- Directive:
Write out each line exactly as it stands, please.

- Collected material:
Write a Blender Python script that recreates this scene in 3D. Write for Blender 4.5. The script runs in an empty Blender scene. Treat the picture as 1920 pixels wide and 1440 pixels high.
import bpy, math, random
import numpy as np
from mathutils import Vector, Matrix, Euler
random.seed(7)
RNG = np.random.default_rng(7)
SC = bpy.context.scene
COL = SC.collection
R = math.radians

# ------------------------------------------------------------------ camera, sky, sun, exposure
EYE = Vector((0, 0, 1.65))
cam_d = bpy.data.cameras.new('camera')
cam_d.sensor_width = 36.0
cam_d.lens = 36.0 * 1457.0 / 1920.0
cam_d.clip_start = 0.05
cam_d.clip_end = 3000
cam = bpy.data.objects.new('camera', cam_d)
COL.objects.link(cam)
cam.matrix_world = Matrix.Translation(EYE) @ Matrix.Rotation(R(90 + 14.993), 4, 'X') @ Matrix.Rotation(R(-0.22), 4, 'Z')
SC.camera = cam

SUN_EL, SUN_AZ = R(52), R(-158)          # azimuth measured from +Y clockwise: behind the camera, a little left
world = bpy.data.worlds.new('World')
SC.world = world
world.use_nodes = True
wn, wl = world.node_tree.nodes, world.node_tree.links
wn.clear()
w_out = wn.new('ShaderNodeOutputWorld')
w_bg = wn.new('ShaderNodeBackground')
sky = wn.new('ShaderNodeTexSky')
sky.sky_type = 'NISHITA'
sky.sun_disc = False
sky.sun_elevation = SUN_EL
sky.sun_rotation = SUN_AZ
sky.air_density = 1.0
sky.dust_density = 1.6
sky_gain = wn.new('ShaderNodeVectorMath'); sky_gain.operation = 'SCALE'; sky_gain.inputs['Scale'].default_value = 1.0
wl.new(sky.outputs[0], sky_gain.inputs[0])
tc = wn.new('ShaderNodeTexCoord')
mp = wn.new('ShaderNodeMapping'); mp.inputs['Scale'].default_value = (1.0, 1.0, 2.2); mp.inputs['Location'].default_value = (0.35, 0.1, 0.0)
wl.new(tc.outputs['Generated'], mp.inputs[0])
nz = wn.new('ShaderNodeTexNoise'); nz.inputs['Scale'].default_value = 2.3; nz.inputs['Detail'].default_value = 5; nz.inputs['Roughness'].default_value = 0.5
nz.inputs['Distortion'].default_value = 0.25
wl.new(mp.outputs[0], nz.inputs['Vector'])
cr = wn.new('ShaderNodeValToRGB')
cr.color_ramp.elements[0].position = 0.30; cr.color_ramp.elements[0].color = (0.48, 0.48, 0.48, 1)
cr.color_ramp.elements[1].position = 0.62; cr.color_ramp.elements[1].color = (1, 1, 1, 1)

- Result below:
Write a Blender Python script that recreates this scene in 3D. Write for Blender 4.5. The script runs in an empty Blender scene. Treat the picture as 1920 pixels wide and 1440 pixels high.
import bpy, math, random
import numpy as np
from mathutils import Vector, Matrix, Euler
random.seed(7)
RNG = np.random.default_rng(7)
SC = bpy.context.scene
COL = SC.collection
R = math.radians

# ------------------------------------------------------------------ camera, sky, sun, exposure
EYE = Vector((0, 0, 1.65))
cam_d = bpy.data.cameras.new('camera')
cam_d.sensor_width = 36.0
cam_d.lens = 36.0 * 1457.0 / 1920.0
cam_d.clip_start = 0.05
cam_d.clip_end = 3000
cam = bpy.data.objects.new('camera', cam_d)
COL.objects.link(cam)
cam.matrix_world = Matrix.Translation(EYE) @ Matrix.Rotation(R(90 + 14.993), 4, 'X') @ Matrix.Rotation(R(-0.22), 4, 'Z')
SC.camera = cam

SUN_EL, SUN_AZ = R(52), R(-158)          # azimuth measured from +Y clockwise: behind the camera, a little left
world = bpy.data.worlds.new('World')
SC.world = world
world.use_nodes = True
wn, wl = world.node_tree.nodes, world.node_tree.links
wn.clear()
w_out = wn.new('ShaderNodeOutputWorld')
w_bg = wn.new('ShaderNodeBackground')
sky = wn.new('ShaderNodeTexSky')
sky.sky_type = 'NISHITA'
sky.sun_disc = False
sky.sun_elevation = SUN_EL
sky.sun_rotation = SUN_AZ
sky.air_density = 1.0
sky.dust_density = 1.6
sky_gain = wn.new('ShaderNodeVectorMath'); sky_gain.operation = 'SCALE'; sky_gain.inputs['Scale'].default_value = 1.0
wl.new(sky.outputs[0], sky_gain.inputs[0])
tc = wn.new('ShaderNodeTexCoord')
mp = wn.new('ShaderNodeMapping'); mp.inputs['Scale'].default_value = (1.0, 1.0, 2.2); mp.inputs['Location'].default_value = (0.35, 0.1, 0.0)
wl.new(tc.outputs['Generated'], mp.inputs[0])
nz = wn.new('ShaderNodeTexNoise'); nz.inputs['Scale'].default_value = 2.3; nz.inputs['Detail'].default_value = 5; nz.inputs['Roughness'].default_value = 0.5
nz.inputs['Distortion'].default_value = 0.25
wl.new(mp.outputs[0], nz.inputs['Vector'])
cr = wn.new('ShaderNodeValToRGB')
cr.color_ramp.elements[0].position = 0.30; cr.color_ramp.elements[0].color = (0.48, 0.48, 0.48, 1)
cr.color_ramp.elements[1].position = 0.62; cr.color_ramp.elements[1].color = (1, 1, 1, 1)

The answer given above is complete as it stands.